Dáil debates
Wednesday, 7 May 2025
Childcare: Motion
7:55 pm
Máire Devine (Dublin South Central, Sinn Fein)
The early years education system in our country is broken. There are thousands of children languishing on lists for places that parents can pay up to €1,000 per month to early years educators who themselves are underpaid and undervalued by this and successive Governments. In the past, the subsidies the Government introduced were welcome but turned out to be cumbersome, off-putting and confusing, to say the least. The funds given to the private providers do not reach the early years educators. Parents are paying the equivalent of a mortgage payment each month for services but the actual providers and workers on the ground do not benefit.
These decisions overwhelmingly affect women - women who stay at home and women who staff the early years education sector. Ireland is, again, not prioritising women and not helping and supporting them with their children.
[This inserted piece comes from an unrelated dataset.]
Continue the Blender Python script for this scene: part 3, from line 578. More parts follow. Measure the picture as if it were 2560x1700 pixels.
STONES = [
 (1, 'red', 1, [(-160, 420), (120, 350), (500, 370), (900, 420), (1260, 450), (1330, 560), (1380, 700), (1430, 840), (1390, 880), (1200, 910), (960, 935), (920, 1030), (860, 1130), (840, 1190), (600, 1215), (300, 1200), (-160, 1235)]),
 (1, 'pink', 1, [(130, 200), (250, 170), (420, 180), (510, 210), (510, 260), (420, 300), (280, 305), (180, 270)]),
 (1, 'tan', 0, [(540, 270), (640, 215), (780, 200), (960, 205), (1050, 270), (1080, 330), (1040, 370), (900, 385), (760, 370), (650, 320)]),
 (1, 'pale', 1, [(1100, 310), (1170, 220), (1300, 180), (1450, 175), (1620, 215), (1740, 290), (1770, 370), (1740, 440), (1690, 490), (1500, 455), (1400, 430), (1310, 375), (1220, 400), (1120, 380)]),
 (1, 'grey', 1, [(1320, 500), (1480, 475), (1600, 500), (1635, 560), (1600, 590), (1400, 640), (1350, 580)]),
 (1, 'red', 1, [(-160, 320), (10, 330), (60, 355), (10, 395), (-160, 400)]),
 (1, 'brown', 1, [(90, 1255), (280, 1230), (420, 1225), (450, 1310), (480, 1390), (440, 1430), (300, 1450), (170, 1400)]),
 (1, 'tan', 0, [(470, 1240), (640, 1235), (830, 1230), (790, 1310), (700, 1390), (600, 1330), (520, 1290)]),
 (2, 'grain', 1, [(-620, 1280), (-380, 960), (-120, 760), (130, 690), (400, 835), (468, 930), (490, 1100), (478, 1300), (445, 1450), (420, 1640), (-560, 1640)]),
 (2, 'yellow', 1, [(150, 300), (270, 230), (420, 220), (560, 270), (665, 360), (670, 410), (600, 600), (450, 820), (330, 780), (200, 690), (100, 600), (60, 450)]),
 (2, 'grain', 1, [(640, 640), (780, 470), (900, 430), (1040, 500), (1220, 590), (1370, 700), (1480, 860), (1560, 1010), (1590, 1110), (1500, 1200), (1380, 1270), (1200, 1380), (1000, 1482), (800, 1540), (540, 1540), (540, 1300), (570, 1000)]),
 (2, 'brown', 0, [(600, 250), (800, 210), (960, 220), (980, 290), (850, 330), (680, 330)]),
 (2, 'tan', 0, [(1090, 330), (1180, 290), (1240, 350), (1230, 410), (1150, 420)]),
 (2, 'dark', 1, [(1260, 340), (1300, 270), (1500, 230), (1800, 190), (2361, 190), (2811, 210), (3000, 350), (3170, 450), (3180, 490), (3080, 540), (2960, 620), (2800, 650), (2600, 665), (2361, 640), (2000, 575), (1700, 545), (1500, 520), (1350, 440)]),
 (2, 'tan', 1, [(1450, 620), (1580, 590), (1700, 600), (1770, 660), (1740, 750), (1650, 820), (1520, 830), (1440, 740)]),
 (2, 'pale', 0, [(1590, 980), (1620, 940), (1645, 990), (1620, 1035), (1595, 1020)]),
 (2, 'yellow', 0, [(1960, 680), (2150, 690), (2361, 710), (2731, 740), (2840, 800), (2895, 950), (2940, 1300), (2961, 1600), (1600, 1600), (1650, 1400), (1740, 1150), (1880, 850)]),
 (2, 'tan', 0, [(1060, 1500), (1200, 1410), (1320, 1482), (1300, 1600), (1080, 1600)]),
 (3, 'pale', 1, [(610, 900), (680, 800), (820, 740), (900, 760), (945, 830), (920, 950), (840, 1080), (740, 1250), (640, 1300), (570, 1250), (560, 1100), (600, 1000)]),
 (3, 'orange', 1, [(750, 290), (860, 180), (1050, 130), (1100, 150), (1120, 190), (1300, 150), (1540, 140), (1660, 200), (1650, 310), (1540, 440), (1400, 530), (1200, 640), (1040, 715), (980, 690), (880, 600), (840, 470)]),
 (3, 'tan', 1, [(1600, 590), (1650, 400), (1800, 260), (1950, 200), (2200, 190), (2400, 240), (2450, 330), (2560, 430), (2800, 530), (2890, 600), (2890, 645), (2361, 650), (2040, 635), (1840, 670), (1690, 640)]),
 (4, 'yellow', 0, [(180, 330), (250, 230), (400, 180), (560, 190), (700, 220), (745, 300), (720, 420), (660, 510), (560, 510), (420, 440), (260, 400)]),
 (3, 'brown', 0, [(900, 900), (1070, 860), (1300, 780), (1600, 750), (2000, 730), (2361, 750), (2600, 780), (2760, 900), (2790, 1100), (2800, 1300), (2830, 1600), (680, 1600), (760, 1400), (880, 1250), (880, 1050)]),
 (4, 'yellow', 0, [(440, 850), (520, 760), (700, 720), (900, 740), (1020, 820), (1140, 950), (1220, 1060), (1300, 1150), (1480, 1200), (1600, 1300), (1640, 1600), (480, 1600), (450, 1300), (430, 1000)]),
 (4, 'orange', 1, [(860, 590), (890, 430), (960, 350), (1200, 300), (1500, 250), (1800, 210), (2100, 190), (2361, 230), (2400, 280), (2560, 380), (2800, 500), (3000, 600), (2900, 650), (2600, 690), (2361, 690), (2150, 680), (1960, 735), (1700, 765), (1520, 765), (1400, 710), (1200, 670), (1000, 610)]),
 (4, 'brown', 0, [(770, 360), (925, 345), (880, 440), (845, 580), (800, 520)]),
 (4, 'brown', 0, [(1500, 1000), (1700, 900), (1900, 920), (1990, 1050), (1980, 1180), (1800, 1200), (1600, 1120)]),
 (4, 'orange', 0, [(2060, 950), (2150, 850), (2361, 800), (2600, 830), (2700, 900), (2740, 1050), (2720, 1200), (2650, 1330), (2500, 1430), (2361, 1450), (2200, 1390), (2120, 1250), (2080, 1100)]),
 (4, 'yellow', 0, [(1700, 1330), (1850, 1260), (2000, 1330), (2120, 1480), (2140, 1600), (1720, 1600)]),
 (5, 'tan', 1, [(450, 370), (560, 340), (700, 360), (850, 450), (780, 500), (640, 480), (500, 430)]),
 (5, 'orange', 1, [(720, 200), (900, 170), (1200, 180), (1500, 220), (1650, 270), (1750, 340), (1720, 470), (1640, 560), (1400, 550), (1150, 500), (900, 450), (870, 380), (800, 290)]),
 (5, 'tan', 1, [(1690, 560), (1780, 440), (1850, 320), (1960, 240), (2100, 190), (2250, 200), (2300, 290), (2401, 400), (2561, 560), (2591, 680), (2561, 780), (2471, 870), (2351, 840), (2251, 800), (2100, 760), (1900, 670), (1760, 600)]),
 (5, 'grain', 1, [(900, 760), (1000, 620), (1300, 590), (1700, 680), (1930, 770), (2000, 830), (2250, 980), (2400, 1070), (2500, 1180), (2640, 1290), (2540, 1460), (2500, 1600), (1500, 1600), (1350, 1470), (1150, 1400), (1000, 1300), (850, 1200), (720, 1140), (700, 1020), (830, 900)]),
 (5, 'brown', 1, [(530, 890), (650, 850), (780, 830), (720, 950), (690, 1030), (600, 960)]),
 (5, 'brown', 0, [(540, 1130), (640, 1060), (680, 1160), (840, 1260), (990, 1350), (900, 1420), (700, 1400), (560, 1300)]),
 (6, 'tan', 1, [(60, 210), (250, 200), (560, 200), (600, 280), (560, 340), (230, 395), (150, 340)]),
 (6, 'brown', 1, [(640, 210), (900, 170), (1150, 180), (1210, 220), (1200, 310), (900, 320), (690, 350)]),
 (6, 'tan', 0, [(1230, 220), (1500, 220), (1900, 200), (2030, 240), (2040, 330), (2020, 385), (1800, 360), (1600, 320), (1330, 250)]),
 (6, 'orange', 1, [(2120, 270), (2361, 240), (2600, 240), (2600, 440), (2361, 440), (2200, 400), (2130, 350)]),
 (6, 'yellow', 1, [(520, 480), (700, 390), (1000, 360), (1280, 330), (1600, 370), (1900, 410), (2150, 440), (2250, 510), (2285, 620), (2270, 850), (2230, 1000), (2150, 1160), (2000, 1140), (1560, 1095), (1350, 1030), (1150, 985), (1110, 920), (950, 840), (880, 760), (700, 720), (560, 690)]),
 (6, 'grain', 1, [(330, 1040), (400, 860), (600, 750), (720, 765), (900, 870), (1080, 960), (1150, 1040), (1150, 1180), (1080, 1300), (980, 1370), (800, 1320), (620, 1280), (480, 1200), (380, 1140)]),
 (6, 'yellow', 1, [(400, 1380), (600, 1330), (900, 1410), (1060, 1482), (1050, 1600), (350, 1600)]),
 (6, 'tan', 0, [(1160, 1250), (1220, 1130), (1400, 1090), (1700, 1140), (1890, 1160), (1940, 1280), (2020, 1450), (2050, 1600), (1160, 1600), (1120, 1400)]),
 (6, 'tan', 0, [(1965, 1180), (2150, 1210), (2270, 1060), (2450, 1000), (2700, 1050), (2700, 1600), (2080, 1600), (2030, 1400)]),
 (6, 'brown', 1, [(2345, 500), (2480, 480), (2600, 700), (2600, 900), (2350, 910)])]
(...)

The low pay for educators and the withdrawal from a career results in women who are less financially stable and more dependent on their partners' income. In Dublin 8, where a monthly rent for a two-bedroom gaff averages €2,600, how can the Government expect parents to manage? It also affects pensions later in life. I support the affordable €10 per day public childcare model put forward before the November election by Sinn Féin, which the Minister and the Government parties mimicked in their promises but have since drawn back from in their programme for Government. These is no surprise there in an astonishing line of broken promises. Although there are other less flattering words for it, I will call it a "broken promise". I am committed to delivering for the families of Ireland. Sinn Féin is committed and I insist Government parties now show their commitment as well. Do not languish and leave parents languishing also.